The Reporter (Lansdale, PA)

Failing at polls, election deniers focus on state GOP posts

- By Nicholas Riccardi and Joey Cappellett­i

In a basement event space in the Denver suburb of Parker, Tina Peters surveyed a crowd of Colorado Republican­s last week and made an unusual pitch for why she should become chair of their beleaguere­d party: “There’s no way a jury of 12 people is going to put me in prison.”

Peters was referring to her upcoming trial on seven felony charges related to her role in allegedly accessing confidenti­al voting machine data while she was clerk in western Colorado’s Mesa County. The incident made her a hero to election conspiracy theorists but unpopular with all but her party’s hardest-core voters.

Peters, who condemns the charges as politicall­y motivated, finished second in last year’s GOP primary for secretary of state, Colorado’s top elections position.

Now Peters has become part of a wave of election deniers who, unable to succeed at the polls, have targeted the one post — state party chair — that depends entirely on those hardestcor­e Republican­s.

Embracing election conspiracy theories was a political albatross for Republican­s in states that weren’t completely red last year, with deniers losing every statewide bid in the swing states of Arizona, Michigan, Nevada, Pennsylvan­ia and Wisconsin. But the movement has focused on GOP state party chairs — positions that usually are selected by only dedicated activists and have the power to influence the party’s presidenti­al nominating contest and some aspects of election operations, such as recruiting poll watchers.

“The rise of this dangerous ideology nationwide and the rise within party machinery are ominous,” said Norm Eisen, a prominent Washington lawyer and former ambassador who is executive chair of States United Democracy Center, which tracks election deniers. “It’s an outrageous phenomenon.”

Kristina Karamo, a former community college instructor who lost her bid last fall to become Michigan’s secretary of state by 14 percentage points, won the chair of the Michigan Republican Party a week ago. She beat a fellow election denier, failed attorney general candidate Matthew DePerno.

In Kansas, Mike Brown, a conspiracy theorist who lost his primary bid for secretary of state, was named chair of the state party.

Peters is just one of multiple candidates for the Colorado position who have repeated former President Donald Trump’s lies that President Joe Biden did not legitimate­ly win the 2020 election.

“We can’t just say, ‘Oh, it’s time to get over 2020 and be done with that,’” said Aaron Wood, a self-described Christian conservati­ve father also running for Colorado GOP chair, who organized a slate of candidates to take over the party’s top posts. “Until I have 100% confidence that the election has integrity, I will not be done with that.”

The wave of election deniers follows a push by Trump during his administra­tion to stock the roster of party chairs with loyalists, several of whom supported his attempt to overturn the 2020 election and remain in the White House. Of those, Kelli Ward, the chair of the Arizona GOP, did not run again and was replaced by another Trump loyalist, former state Treasurer Jeff DeWitt. In Georgia, chairman David Shafer has announced he won’t seek another term this June, amid scrutiny over whether he could be indicted for efforts to help Trump overturn the 2020 election.

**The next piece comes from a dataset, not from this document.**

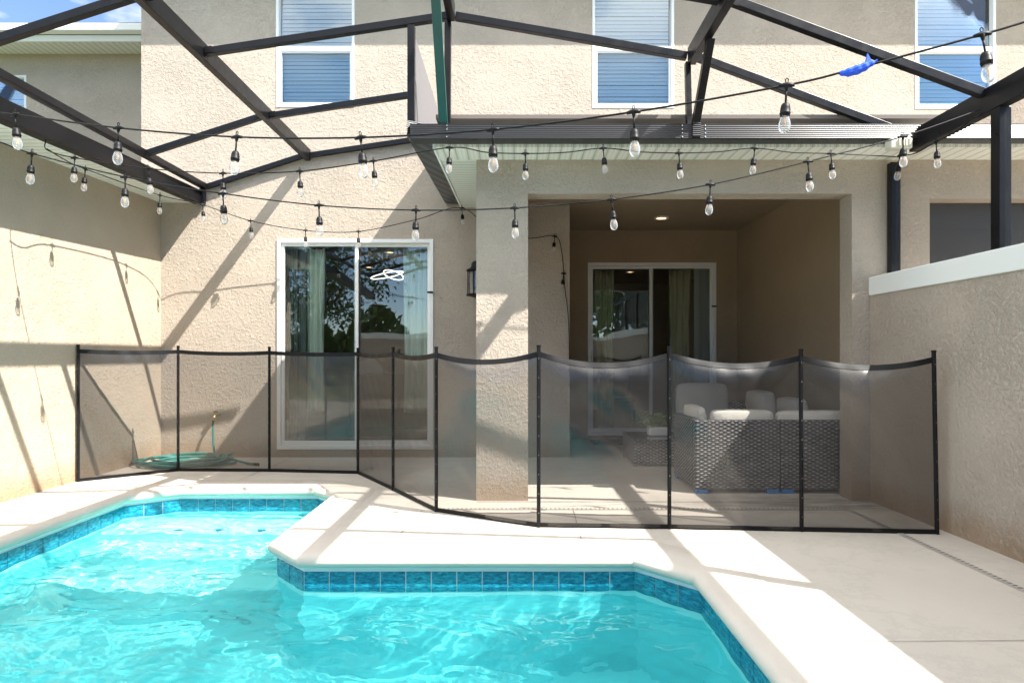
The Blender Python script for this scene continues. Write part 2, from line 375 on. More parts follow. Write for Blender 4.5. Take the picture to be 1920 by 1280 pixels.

As in most states, the new Georgia party head will be selected by leaders of local county parties. Many of those are Trump loyalists who also backed Shafer’s bid to overturn Trump’s 2020 loss in the state. But Republican Gov. Brian Kemp, who defied Trump’s request and easily beat a primary challenger last year backed by Shafer, has marginaliz­ed the state party, creating a parallel structure to raise money and turn out voters.

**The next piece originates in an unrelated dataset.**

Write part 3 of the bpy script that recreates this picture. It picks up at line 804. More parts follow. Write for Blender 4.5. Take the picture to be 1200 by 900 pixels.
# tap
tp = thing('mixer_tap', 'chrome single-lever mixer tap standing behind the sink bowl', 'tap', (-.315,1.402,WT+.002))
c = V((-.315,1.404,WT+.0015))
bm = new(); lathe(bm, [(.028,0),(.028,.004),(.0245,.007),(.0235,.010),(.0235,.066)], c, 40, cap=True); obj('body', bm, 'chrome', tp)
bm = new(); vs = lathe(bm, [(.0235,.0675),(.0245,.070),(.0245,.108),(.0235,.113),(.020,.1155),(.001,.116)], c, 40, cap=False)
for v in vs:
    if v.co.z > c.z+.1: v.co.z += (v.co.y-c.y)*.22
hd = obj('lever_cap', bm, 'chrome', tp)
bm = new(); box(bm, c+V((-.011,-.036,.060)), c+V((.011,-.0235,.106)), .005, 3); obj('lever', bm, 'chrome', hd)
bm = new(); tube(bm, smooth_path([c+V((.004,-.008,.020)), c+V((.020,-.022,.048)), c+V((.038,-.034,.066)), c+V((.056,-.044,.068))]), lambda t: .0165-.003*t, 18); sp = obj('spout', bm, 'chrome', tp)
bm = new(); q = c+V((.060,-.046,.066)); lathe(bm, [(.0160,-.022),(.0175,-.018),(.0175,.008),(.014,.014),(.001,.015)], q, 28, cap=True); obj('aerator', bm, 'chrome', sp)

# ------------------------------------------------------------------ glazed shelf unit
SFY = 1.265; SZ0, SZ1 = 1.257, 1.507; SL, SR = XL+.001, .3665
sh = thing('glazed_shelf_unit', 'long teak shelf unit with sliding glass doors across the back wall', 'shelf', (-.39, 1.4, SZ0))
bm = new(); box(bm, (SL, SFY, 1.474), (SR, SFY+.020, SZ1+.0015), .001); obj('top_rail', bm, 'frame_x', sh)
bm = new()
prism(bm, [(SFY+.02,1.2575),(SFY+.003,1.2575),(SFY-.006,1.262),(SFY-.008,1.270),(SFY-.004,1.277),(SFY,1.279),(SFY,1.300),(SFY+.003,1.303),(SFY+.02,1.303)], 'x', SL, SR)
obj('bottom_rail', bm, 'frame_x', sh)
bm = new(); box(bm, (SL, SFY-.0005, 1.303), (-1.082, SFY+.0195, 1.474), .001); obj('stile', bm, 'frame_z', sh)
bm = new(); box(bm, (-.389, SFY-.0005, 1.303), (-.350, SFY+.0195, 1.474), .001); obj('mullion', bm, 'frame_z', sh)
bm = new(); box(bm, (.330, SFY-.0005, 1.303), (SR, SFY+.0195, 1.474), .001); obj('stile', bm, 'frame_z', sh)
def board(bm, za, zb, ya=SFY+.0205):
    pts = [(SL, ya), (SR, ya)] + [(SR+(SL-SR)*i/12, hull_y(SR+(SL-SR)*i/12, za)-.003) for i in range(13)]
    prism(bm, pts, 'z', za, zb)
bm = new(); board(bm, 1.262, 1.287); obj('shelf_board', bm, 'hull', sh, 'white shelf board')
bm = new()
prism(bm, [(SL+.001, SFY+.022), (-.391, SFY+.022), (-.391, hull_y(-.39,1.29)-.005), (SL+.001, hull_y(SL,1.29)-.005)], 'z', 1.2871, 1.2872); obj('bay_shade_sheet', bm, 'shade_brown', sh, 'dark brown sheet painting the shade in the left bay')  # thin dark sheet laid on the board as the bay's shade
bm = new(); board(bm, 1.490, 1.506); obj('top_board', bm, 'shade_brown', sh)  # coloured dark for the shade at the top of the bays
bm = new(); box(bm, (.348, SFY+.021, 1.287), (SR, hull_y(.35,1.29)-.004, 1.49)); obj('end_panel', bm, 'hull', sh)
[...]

That’s an example of how the once powerful post of state party chair has changed.

“It used to be adjacent to public service, to be the state party chair, and now it’s something where you get to dunk on Democrats on Twitter,” said Robert Jones, a Republican pollster in Idaho.

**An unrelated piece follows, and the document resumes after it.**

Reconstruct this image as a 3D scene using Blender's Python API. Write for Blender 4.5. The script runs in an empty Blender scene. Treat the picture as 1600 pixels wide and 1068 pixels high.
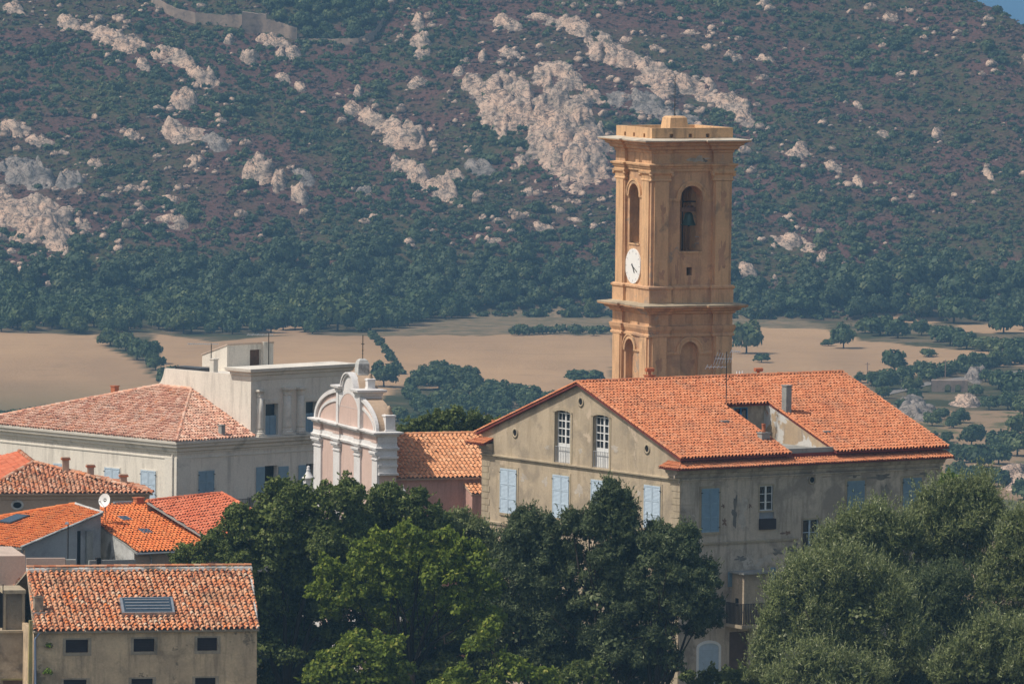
import bpy, bmesh, math
import numpy as np
from mathutils import Vector
PI = math.pi
S = bpy.context.scene
COL = S.collection
# ------------------------------------------------------------------ camera
FPX = 12000.0; PITCH = math.radians(3.82); ROLL = math.radians(0.6); CAMZ = 60.0
_R0 = np.array([1, 0, 0.]); _F = np.array([0, math.cos(PITCH), -math.sin(PITCH)]); _U0 = np.array([0, math.sin(PITCH), math.cos(PITCH)])
_R = math.cos(ROLL) * _R0 + math.sin(ROLL) * _U0; _U = -math.sin(ROLL) * _R0 + math.cos(ROLL) * _U0
CAM = np.array([0, 0, CAMZ])
def ray(px, py): return _F + _R * ((px - 800) / FPX) + _U * ((534 - py) / FPX)
def atY(px, py, Y):
    d = ray(px, py); return CAM + d * (Y / d[1])
def pix(P):
    v = np.asarray(P, float) - CAM
    zc = v @ _F
    return 800 + FPX * (v @ _R) / zc, 534 - FPX * (v @ _U) / zc
def hitplane(px, py, p0, n):
    d = ray(px, py); t = np.dot(np.asarray(p0) - CAM, n) / np.dot(d, n); return CAM + d * t
cam = bpy.data.cameras.new("camera"); co = bpy.data.objects.new("camera", cam); COL.objects.link(co)
cam.sensor_width = 36; cam.lens = FPX * 36 / 1600; cam.clip_start = 1; cam.clip_end = 60000
co.location = CAM
from mathutils import Matrix
M = Matrix(((_R[0], _U[0], -_F[0]), (_R[1], _U[1], -_F[1]), (_R[2], _U[2], -_F[2])))
co.rotation_euler = M.to_euler()
S.camera = co
# ------------------------------------------------------------------ light
SUN_EL = math.radians(54); AL = math.radians(18)      # sun to the left, slightly on the camera's side
sdir = Vector((-math.cos(AL) * math.cos(SUN_EL), -math.sin(AL) * math.cos(SUN_EL), math.sin(SUN_EL)))
sl = bpy.data.lights.new("sun", 'SUN'); so = bpy.data.objects.new("sun", sl); COL.objects.link(so)
sl.energy = 3.1; sl.angle = math.radians(0.5); sl.color = (1.0, 0.93, 0.83)
so.rotation_euler = sdir.to_track_quat('Z', 'Y').to_euler(); so.location = (0, 0, 300)
W = bpy.data.worlds.new("World"); S.world = W; W.use_nodes = True
nt = W.node_tree; bg = nt.nodes["Background"]
sky = nt.nodes.new("ShaderNodeTexSky"); sky.sky_type = 'NISHITA'; sky.sun_disc = False
sky.sun_elevation = SUN_EL; sky.sun_rotation = math.atan2(sdir.x, sdir.y)
sky.altitude = 200; sky.dust_density = 1.5
tint = nt.nodes.new("ShaderNodeMix"); tint.data_type = 'RGBA'; tint.blend_type = 'MULTIPLY'; tint.inputs[0].default_value = 1; tint.inputs[7].default_value = (1.0, .86, .70, 1)
nt.links.new(sky.outputs[0], tint.inputs[6]); nt.links.new(tint.outputs[2], bg.inputs[0]); bg.inputs[1].default_value = 0.145
S.view_settings.view_transform = 'Standard'; S.view_settings.look = 'None'; S.view_settings.gamma = 1
S.view_settings.exposure = 0.3
S.cycles.max_bounces = 6; S.cycles.diffuse_bounces = 3; S.cycles.glossy_bounces = 2; S.cycles.transmission_bounces = 3
S.cycles.volume_bounces = 0; S.cycles.transparent_max_bounces = 6
# ------------------------------------------------------------------ noise (numpy)
def _h(ix, iy, seed):
    n = (ix.astype(np.int64) * 374761393 + iy.astype(np.int64) * 668265263 + seed * 1274126177) & 0xffffffff
    n = ((n ^ (n >> 13)) * 1274126177) & 0xffffffff
    return ((n ^ (n >> 16)) & 0xffff) / 65535.0
def vnoise(x, y, seed=0):
    x = np.asarray(x, float); y = np.asarray(y, float)
    ix = np.floor(x); iy = np.floor(y); fx = x - ix; fy = y - iy
    fx = fx * fx * (3 - 2 * fx); fy = fy * fy * (3 - 2 * fy)
    a = _h(ix, iy, seed); b = _h(ix + 1, iy, seed); c = _h(ix, iy + 1, seed); d = _h(ix + 1, iy + 1, seed)
    return (a + (b - a) * fx) * (1 - fy) + (c + (d - c) * fx) * fy
def fbm(x, y, seed=0, o=4):
    s = 0; a = .5; t = 0
    for k in range(o):
        s = s + a * vnoise(x * 2 ** k + 17.3 * k, y * 2 ** k + 5.1 * k, seed + k); t += a; a *= .5
    return s / t
# ------------------------------------------------------------------ materials
MATS = {}
def _mat(name):
    m = bpy.data.materials.new(name); m.use_nodes = True; MATS[name] = m
    n = m.node_tree.nodes; b = n["Principled BSDF"]; b.inputs["Specular IOR Level"].default_value = 0.25
    return m, m.node_tree, n, b
def _noise(nt, scale, detail=5, rough=.6, stretch=None, dist=0):
    tc = nt.nodes.new("ShaderNodeTexCoord"); t = nt.nodes.new("ShaderNodeTexNoise")
    t.inputs["Scale"].default_value = scale; t.inputs["Detail"].default_value = detail; t.inputs["Roughness"].default_value = rough
    t.inputs["Distortion"].default_value = dist
    if stretch:
        mp = nt.nodes.new("ShaderNodeMapping"); mp.inputs["Scale"].default_value = stretch
        nt.links.new(tc.outputs["Object"], mp.inputs[0]); nt.links.new(mp.outputs[0], t.inputs[0])
    else: nt.links.new(tc.outputs["Object"], t.inputs[0])
    return t.outputs["Fac"]
def _range(nt, src, lo, hi, to0=0., to1=1.):
    r = nt.nodes.new("ShaderNodeMapRange"); r.inputs[1].default_value = lo; r.inputs[2].default_value = hi
    r.inputs[3].default_value = to0; r.inputs[4].default_value = to1; nt.links.new(src, r.inputs[0]); return r.outputs[0]
def _mix(nt, fac, a, b, mode='MIX'):
    m = nt.nodes.new("ShaderNodeMix"); m.data_type = 'RGBA'; m.blend_type = mode
    for s, v in ((0, fac), (6, a), (7, b)):
        if isinstance(v, (int, float)): m.inputs[s].default_value = v
        elif isinstance(v, tuple): m.inputs[s].default_value = (*v, 1)
        else: nt.links.new(v, m.inputs[s])
    return m.outputs[2]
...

In that state, Dorothy Moon, an election denier and former state representa­tive who made an unsuccessf­ul primary run for secretary of state, became the Idaho GOP chair last year.

Still, Eisen noted that state parties have important roles in appointing poll workers and poll watchers in many states. A perennial fear has been that conspiraci­sts could fill those positions and disrupt elections, though that did not happen in 2022 despite a prominent conservati­ve effort to find more poll watchers.